>> begin
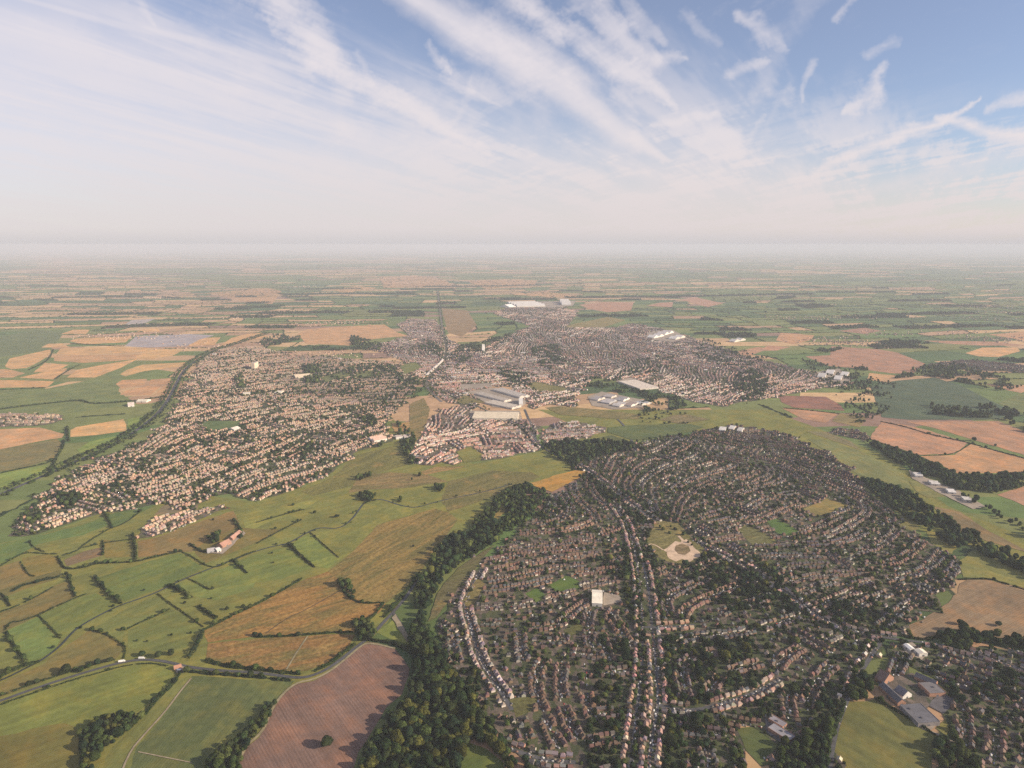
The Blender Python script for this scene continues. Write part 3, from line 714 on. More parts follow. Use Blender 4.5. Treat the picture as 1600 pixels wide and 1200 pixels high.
_, P_MOTOR = ribbon('motorway', MOTOR, 17.0, M['asphalt'], .05, 'grey dual carriageway curving past the brick town')
RAIL = [(684,455),(688,490),(692,520),(697,545),(694,562),(680,580),(667,593),(666,604),(676,616),(690,628)]
_, P_RAIL = ribbon('railway', RAIL, 14.0, M['ballast'], .05, 'railway line running straight to the town')
sheet('railway_yard', [(660,591),(668,592),(700,556),(693,551)], M['concrete'], .06, label='pale railway yard beside the line')
RAIL2 = [(606,570),(618,583),(630,595),(640,604),(668,597)]
_, P_RAIL2 = ribbon('railway', RAIL2, 9.0, M['ballast'], .05, 'branch railway entering the town on the left')
MAIN = {
 'AVE': ([(960,790),(980,820),(992,860),(997,900),(1002,945),(1004,980),(1003,1040),(998,1090),(990,1150),(978,1212)], 5, 'long straight tree lined avenue through the near estate'),
 'PAR': ([(1005,880),(1013,920),(1017,960),(1022,1010),(1026,1050),(1029,1100),(1022,1135),(1016,1170),(1011,1212)], 5, None),
 'CROSS': ([(1003,980),(1030,981),(1060,980),(1085,977)], 8, None),
 'LOWX': ([(1029,1102),(1050,1108),(1080,1111),(1110,1106),(1150,1094),(1190,1080),(1220,1060)], 9, None),
 'DIAG': ([(690,610),(740,632),(800,660),(825,670),(838,690),(848,700),(870,712),(905,727),(935,747),(970,775),(1010,805),(1050,832),(1100,855),(1170,887),(1225,925),(1265,955),(1310,980),(1350,992),(1412,1001),(1462,1006),(1520,1021),(1600,1048),(1680,1080)], 8, 'main road running diagonally across the estates'),
 'WEST': ([(752,890),(740,912),(727,938),(728,958),(736,980),(745,1015),(752,1035),(765,1055),(785,1085),(800,1110)], 8, 'pale curving estate road near the wood'),
 'BOT': ([(800,1172),(830,1182),(860,1190),(900,1192)], 8, None),
 'TOWN': ([(820,640),(826,655),(832,668),(838,690)], 10, None),
 'EASTR': ([(1290,1210),(1300,1160),(1320,1100),(1345,1050),(1375,1005)], 8, None),
 'TER': ([(615,958),(628,978),(640,1003)], 6, None),
 'RIV': ([(965,655),(978,668),(988,690),(992,705)], 9, None),
}
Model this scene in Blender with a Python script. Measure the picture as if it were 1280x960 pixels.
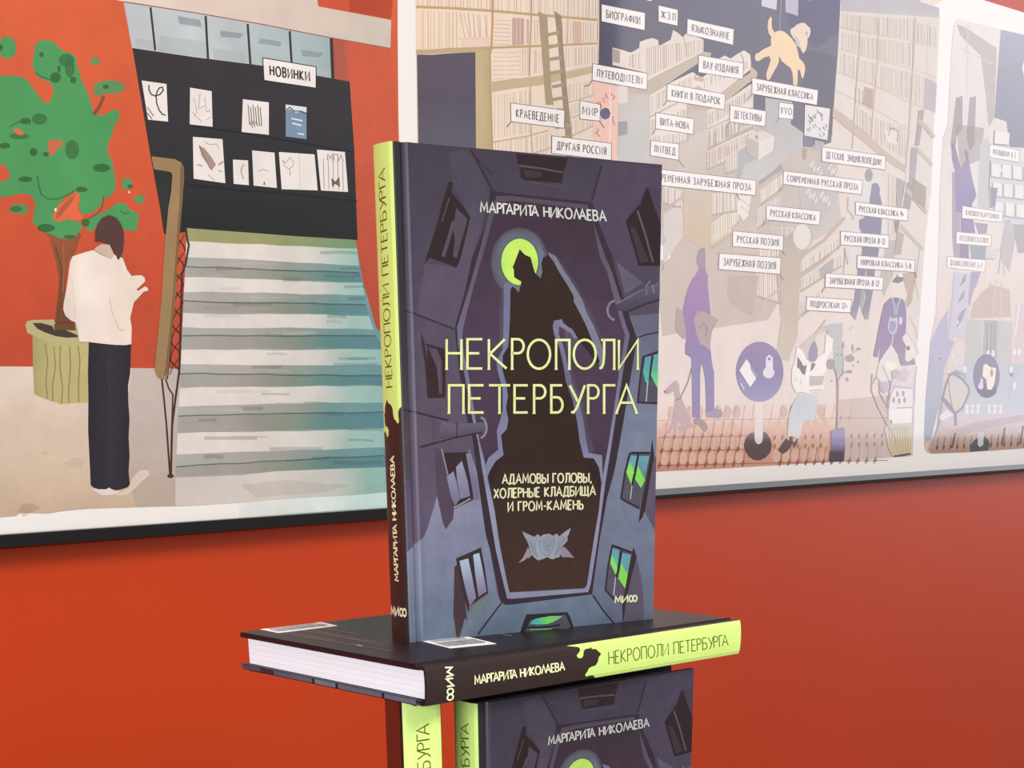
import bpy, bmesh, math, random
from mathutils import Vector, Matrix
from mathutils.geometry import tessellate_polygon
for o in list(bpy.data.objects): bpy.data.objects.remove(o)
C = bpy.context.scene.collection
SC = bpy.context.scene
random.seed(7)

# ------------------------------------------------------------------ camera
CZ = 1.12                                   # height of the camera above the floor
FPX, CX, CY, PITCH, ROLL = 1982.31, 687.42, 1247.09, -0.36701, -0.0036
_c, _s = math.cos(PITCH), math.sin(PITCH)
FWD = Vector((0, _c, _s)); _x = Vector((1, 0, 0)); _u = Vector((0, -_s, _c))
RGT = math.cos(ROLL)*_x + math.sin(ROLL)*_u
UPV = -math.sin(ROLL)*_x + math.cos(ROLL)*_u
EYE = Vector((0, 0, CZ))
cd = bpy.data.cameras.new('camera'); cam = bpy.data.objects.new('camera', cd); C.objects.link(cam)
cd.sensor_fit = 'HORIZONTAL'; cd.sensor_width = 36.0
cd.lens = FPX/1280*36.0
cd.shift_x = (640-CX)/1280; cd.shift_y = (CY-480)/1280
cd.clip_start = .05; cd.clip_end = 60
cam.matrix_world = Matrix.Translation(EYE) @ Matrix((RGT, UPV, -FWD)).transposed().to_4x4()
SC.camera = cam

# ------------------------------------------------------------------ world, lights, exposure
w = bpy.data.worlds.new('room_light'); SC.world = w; w.use_nodes = True
w.node_tree.nodes['Background'].inputs[0].default_value = (0.95, 0.93, 0.95, 1)
w.node_tree.nodes['Background'].inputs[1].default_value = 0.30
def area(name, loc, target, sx, sy, power, col):
    l = bpy.data.lights.new(name, 'AREA'); l.shape = 'RECTANGLE'; l.size = sx; l.size_y = sy
    l.energy = power; l.color = col
    o = bpy.data.objects.new(name, l); C.objects.link(o); o.location = loc
    o.rotation_euler = (Vector(target)-Vector(loc)).to_track_quat('-Z', 'Y').to_euler()
    return o
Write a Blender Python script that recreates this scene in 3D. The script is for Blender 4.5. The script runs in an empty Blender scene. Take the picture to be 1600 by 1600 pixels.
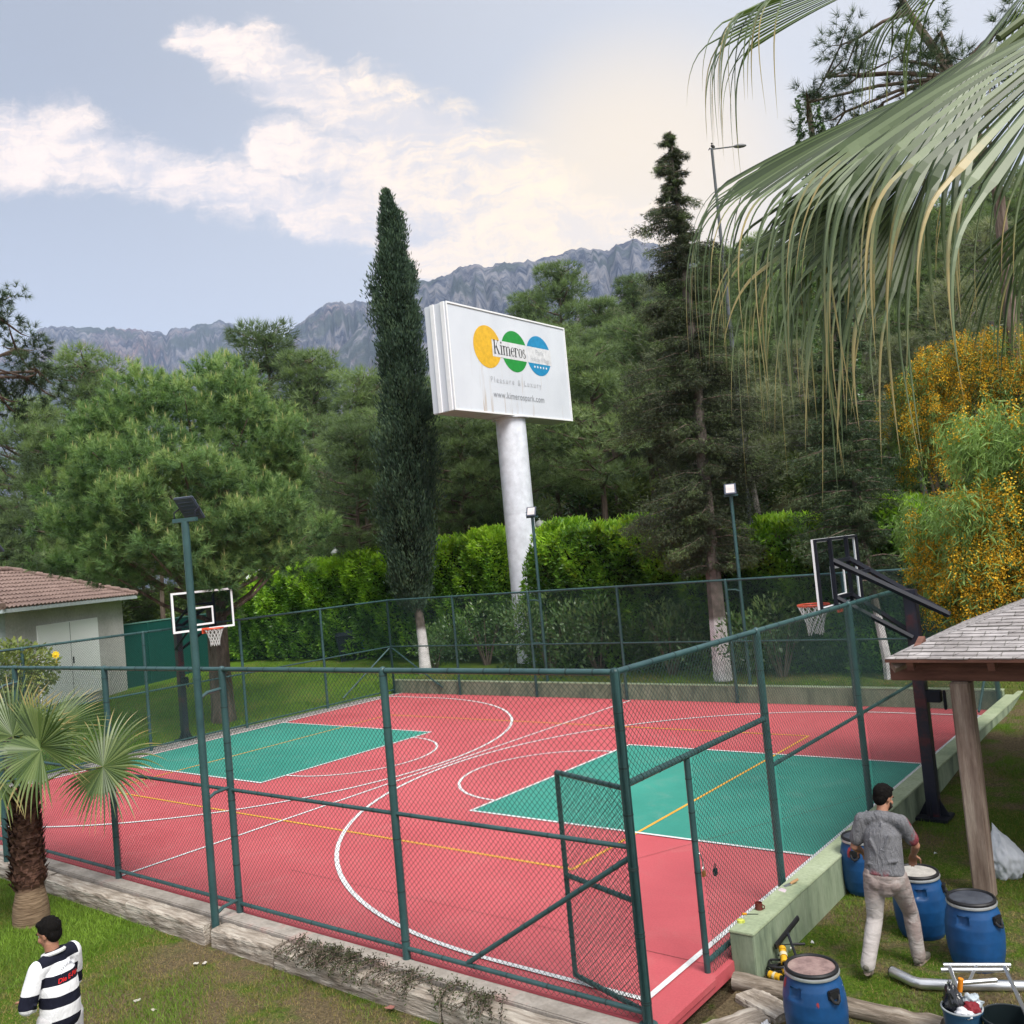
>> end
• **STATED EXERCISE**:
All of the material above is to be copied exactly, except for its images.

• **RESULT OF THE EXERCISE**:
The Blender Python script for this scene continues. Write part 3, from line 714 on. More parts follow. Use Blender 4.5. Treat the picture as 1600 pixels wide and 1200 pixels high.
_, P_MOTOR = ribbon('motorway', MOTOR, 17.0, M['asphalt'], .05, 'grey dual carriageway curving past the brick town')
RAIL = [(684,455),(688,490),(692,520),(697,545),(694,562),(680,580),(667,593),(666,604),(676,616),(690,628)]
_, P_RAIL = ribbon('railway', RAIL, 14.0, M['ballast'], .05, 'railway line running straight to the town')
sheet('railway_yard', [(660,591),(668,592),(700,556),(693,551)], M['concrete'], .06, label='pale railway yard beside the line')
RAIL2 = [(606,570),(618,583),(630,595),(640,604),(668,597)]
_, P_RAIL2 = ribbon('railway', RAIL2, 9.0, M['ballast'], .05, 'branch railway entering the town on the left')
MAIN = {
 'AVE': ([(960,790),(980,820),(992,860),(997,900),(1002,945),(1004,980),(1003,1040),(998,1090),(990,1150),(978,1212)], 5, 'long straight tree lined avenue through the near estate'),
 'PAR': ([(1005,880),(1013,920),(1017,960),(1022,1010),(1026,1050),(1029,1100),(1022,1135),(1016,1170),(1011,1212)], 5, None),
 'CROSS': ([(1003,980),(1030,981),(1060,980),(1085,977)], 8, None),
 'LOWX': ([(1029,1102),(1050,1108),(1080,1111),(1110,1106),(1150,1094),(1190,1080),(1220,1060)], 9, None),
 'DIAG': ([(690,610),(740,632),(800,660),(825,670),(838,690),(848,700),(870,712),(905,727),(935,747),(970,775),(1010,805),(1050,832),(1100,855),(1170,887),(1225,925),(1265,955),(1310,980),(1350,992),(1412,1001),(1462,1006),(1520,1021),(1600,1048),(1680,1080)], 8, 'main road running diagonally across the estates'),
 'WEST': ([(752,890),(740,912),(727,938),(728,958),(736,980),(745,1015),(752,1035),(765,1055),(785,1085),(800,1110)], 8, 'pale curving estate road near the wood'),
 'BOT': ([(800,1172),(830,1182),(860,1190),(900,1192)], 8, None),
 'TOWN': ([(820,640),(826,655),(832,668),(838,690)], 10, None),
 'EASTR': ([(1290,1210),(1300,1160),(1320,1100),(1345,1050),(1375,1005)], 8, None),
 'TER': ([(615,958),(628,978),(640,1003)], 6, None),
 'RIV': ([(965,655),(978,668),(988,690),(992,705)], 9, None),
}
Model this scene in Blender with a Python script. Measure the picture as if it were 1280x960 pixels.
import bpy, bmesh, math, random
from mathutils import Vector, Matrix
from mathutils.geometry import tessellate_polygon
for o in list(bpy.data.objects): bpy.data.objects.remove(o)
C = bpy.context.scene.collection
SC = bpy.context.scene
random.seed(7)

# ------------------------------------------------------------------ camera
CZ = 1.12                                   # height of the camera above the floor
FPX, CX, CY, PITCH, ROLL = 1982.31, 687.42, 1247.09, -0.36701, -0.0036
_c, _s = math.cos(PITCH), math.sin(PITCH)
FWD = Vector((0, _c, _s)); _x = Vector((1, 0, 0)); _u = Vector((0, -_s, _c))
RGT = math.cos(ROLL)*_x + math.sin(ROLL)*_u
UPV = -math.sin(ROLL)*_x + math.cos(ROLL)*_u
EYE = Vector((0, 0, CZ))
cd = bpy.data.cameras.new('camera'); cam = bpy.data.objects.new('camera', cd); C.objects.link(cam)
cd.sensor_fit = 'HORIZONTAL'; cd.sensor_width = 36.0
cd.lens = FPX/1280*36.0
cd.shift_x = (640-CX)/1280; cd.shift_y = (CY-480)/1280
cd.clip_start = .05; cd.clip_end = 60
cam.matrix_world = Matrix.Translation(EYE) @ Matrix((RGT, UPV, -FWD)).transposed().to_4x4()
SC.camera = cam

# ------------------------------------------------------------------ world, lights, exposure
w = bpy.data.worlds.new('room_light'); SC.world = w; w.use_nodes = True
w.node_tree.nodes['Background'].inputs[0].default_value = (0.95, 0.93, 0.95, 1)
w.node_tree.nodes['Background'].inputs[1].default_value = 0.30
def area(name, loc, target, sx, sy, power, col):
    l = bpy.data.lights.new(name, 'AREA'); l.shape = 'RECTANGLE'; l.size = sx; l.size_y = sy
    l.energy = power; l.color = col
    o = bpy.data.objects.new(name, l); C.objects.link(o); o.location = loc
    o.rotation_euler = (Vector(target)-Vector(loc)).to_track_quat('-Z', 'Y').to_euler()
    return o
Write a Blender Python script that recreates this scene in 3D. The script is for Blender 4.5. The script runs in an empty Blender scene. Take the picture to be 1600 by 1600 pixels.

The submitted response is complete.